Illustration on the Dangers of Judging Others

In his diary a lieutenant colonel of a Northern regiment relates an incident which took place near Berryville, Virginia, during the Civil War. In the gather darkness, while the battle was still raging, the colonel saw three men going toward the rear and leaving the battle, two of them supporting the companion that limped between them. This was a favorite dodge of cowards to pretend that they were carrying a wounded comrade to the rear, and so escape the perils of the battlefield.

Convinced that this was another case of pretended injury and wounds, the angry colonel stopped the three men and ordered them to go back to the firing line.
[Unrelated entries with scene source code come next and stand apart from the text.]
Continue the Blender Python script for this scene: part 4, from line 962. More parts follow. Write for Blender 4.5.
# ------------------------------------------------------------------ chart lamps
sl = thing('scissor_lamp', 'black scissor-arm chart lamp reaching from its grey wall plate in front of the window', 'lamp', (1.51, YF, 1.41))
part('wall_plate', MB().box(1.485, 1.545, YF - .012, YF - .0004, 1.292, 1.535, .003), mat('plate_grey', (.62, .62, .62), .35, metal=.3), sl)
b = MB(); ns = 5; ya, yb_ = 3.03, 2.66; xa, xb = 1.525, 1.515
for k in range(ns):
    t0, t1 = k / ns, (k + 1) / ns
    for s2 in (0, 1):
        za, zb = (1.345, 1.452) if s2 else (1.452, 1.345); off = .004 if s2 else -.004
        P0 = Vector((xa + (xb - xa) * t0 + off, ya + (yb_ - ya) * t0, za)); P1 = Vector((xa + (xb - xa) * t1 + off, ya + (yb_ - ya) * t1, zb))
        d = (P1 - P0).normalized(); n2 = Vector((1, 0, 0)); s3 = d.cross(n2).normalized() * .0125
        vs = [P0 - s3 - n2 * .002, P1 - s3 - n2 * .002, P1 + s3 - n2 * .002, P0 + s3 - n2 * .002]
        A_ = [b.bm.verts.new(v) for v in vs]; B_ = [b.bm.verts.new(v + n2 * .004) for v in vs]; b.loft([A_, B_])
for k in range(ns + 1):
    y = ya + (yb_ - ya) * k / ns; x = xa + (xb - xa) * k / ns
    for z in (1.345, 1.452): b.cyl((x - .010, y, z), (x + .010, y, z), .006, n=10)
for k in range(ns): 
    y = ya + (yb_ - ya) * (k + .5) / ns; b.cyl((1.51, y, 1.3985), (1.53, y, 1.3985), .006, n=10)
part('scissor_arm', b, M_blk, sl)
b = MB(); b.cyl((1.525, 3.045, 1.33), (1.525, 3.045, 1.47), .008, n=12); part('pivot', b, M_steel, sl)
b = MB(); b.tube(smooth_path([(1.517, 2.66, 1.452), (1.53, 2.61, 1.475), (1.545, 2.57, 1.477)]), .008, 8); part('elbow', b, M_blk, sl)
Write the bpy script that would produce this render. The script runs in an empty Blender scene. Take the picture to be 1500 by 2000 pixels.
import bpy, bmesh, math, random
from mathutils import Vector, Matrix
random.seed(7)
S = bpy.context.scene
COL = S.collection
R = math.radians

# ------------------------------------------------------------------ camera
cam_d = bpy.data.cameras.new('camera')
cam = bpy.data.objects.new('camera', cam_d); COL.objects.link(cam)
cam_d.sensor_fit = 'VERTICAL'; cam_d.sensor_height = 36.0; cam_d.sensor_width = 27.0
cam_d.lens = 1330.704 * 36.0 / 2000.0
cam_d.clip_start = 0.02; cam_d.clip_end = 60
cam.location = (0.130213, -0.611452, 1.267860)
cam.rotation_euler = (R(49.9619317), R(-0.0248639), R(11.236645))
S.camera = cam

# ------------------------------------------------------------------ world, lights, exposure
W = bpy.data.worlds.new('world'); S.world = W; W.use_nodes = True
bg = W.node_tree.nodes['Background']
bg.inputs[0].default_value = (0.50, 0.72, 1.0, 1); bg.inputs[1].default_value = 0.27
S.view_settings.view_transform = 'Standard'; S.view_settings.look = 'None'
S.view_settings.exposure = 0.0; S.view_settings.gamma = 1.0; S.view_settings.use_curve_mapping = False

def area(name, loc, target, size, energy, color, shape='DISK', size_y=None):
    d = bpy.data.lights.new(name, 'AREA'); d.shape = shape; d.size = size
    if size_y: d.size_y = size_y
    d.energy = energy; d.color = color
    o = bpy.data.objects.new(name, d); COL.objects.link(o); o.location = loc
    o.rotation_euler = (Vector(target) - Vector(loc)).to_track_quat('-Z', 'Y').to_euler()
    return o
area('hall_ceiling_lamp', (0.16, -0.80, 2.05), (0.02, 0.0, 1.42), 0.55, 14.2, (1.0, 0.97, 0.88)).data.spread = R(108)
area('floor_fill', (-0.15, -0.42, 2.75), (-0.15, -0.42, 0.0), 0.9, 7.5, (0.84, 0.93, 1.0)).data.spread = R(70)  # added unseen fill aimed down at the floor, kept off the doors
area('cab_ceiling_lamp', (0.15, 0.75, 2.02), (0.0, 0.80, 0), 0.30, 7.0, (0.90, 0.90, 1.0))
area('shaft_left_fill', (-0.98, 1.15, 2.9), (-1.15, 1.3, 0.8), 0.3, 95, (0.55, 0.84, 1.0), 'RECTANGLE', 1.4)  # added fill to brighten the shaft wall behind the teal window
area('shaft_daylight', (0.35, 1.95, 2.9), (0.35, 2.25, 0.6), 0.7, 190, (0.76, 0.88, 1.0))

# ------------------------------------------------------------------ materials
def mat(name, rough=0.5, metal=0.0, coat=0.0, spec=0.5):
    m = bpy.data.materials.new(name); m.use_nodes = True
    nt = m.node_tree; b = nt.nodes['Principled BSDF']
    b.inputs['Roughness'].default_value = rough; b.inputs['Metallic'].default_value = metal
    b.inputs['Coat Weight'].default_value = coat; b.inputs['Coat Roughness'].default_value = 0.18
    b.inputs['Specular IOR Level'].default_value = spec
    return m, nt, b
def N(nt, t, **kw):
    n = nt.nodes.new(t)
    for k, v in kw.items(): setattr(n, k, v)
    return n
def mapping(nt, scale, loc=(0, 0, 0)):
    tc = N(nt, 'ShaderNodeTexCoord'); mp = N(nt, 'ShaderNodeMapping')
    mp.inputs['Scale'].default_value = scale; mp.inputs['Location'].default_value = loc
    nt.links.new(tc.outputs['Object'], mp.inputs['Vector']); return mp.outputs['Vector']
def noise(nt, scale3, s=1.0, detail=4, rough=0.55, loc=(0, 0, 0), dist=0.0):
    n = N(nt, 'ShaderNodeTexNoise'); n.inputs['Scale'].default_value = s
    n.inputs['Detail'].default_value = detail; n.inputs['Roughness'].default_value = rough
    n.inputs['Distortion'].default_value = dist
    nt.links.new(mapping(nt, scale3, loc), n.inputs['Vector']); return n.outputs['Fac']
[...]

The man who was being helped protested that he was wounded, and badly wounded.

But the angry colonel said to him, “You are not wounded; are trying to sneak out of the fight in the dark. Go back to your regiment.”

The wounded soldier then said, “Give me your hand, Colonel.”

Not knowing just what he meant, the colonel put out his hand, whereupon the wounded man took it and thrust it into a hole in his shoulder while the warm blood spurted up the arm of the skeptical colonel.

Shocked and overcome, ;the colonel exclaimed, “You poor fellow! Forgive me; go back to the doctor quick.”

The man took a step forward and fell dead. He had given his life for his country; but in the moment of supreme sacrifice he had been mistaken for a coward and a deserter.